A U.S.-backed alliance of Syrian Kurds and Arab rebel groups advanced toward a dam in northern Syria held by Islamic State fighters on Thursday, in an assault aimed at capturing the militants' stronghold of Raqqa, rebels and a monitor said.
They said the push by fighters of the Democratic Forces of Syria, which includes the powerful Kurdish YPG militia and an Arab tribal alliance, had brought them within 20 km of the Tishreen Dam, one of three major dams on the Euphrates River.
Further south of the dam that still supplies power to large areas in northern Syria is the even larger Baath Dam. Its power plant, under militant control, feeds much of the territory under Islamic State and is 22 km (15 miles) upstream from Raqqa.
Colonel Talal Selo, the spokesman of the alliance that has received support under a new U.S. strategy aimed at fighting Islamic State in Syria, told Reuters troops advancing from the northeastern Kurdish corner of Syria were able since Tuesday to seize several villages.
They include Sahareej, Obeidat and al Manseeh.
Across the border in Iraq, US-led coalition warplanes pounded positions held by Islamic State in the western city of Ramadi, according to the Iraqi military.
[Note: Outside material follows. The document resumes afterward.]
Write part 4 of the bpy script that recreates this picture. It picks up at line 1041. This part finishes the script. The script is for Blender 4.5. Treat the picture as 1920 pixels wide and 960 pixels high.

Iraqi forces were preparing for a last push they hope will drive the militants from the city that was lost in May in a major blow to Baghdad.
Syria strategy shift
Washington's strategy in Syria has shifted this year from trying to train thousands of fighters outside the country to supplying groups headed by U.S.-vetted commanders.
U.S. officials said delivery of weapons since the alliance was set up would help the fighters push further south into Islamic State-held territory.
The U.S. military estimates the Democratic Forces of Syria has captured around 1,000 square kilometers of terrain in the past six weeks or so, bolstered by coalition air strikes.
Selo said the new focus on the area near the dam and south along the banks of river would help it isolate the militants' strongholds in northern Aleppo from their territories east of the Euphrates river, where Raqqa city, effectively their capital, is located.
"This will isolate Daesh and allow us to push further toward Raqqa, our ultimate goal to defeat these terrorists," he said, using a widely used derogatory Arabic term for the militants.
Since the U.S backed alliance was formed last October, its fighters have opened several major offensives against Islamic State, including one near the militant-held town of Haul near the border with Iraq.
Selo said their fighters were also fortifying positions near the militant run al-Shadadi town, a major logistics hub for the group, located on a strategic network of highways and whose capture would isolate Raqqa.
The British-based Syrian Observatory for Human Rights said on Thursday jet fighters believed to belong to the U.S.-led coalition had raided militant hideouts in the Shadadi area.
Separately, Islamic State militants took over a government controlled district in the eastern city of Deir Zor further south-east after several suicide car bombings in an advance that threatened to bring much of the city under their control.
The provincial capital on the banks of the Euphrates, 430 km (270 miles) northeast of Damascus, is focus of a vast, arid oil-producing region bordering Iraq.
Half of it fell to rebels in 2012 but Syrian forces have held out in several districts in the west of the Sunni Muslim city and in the airport to the east.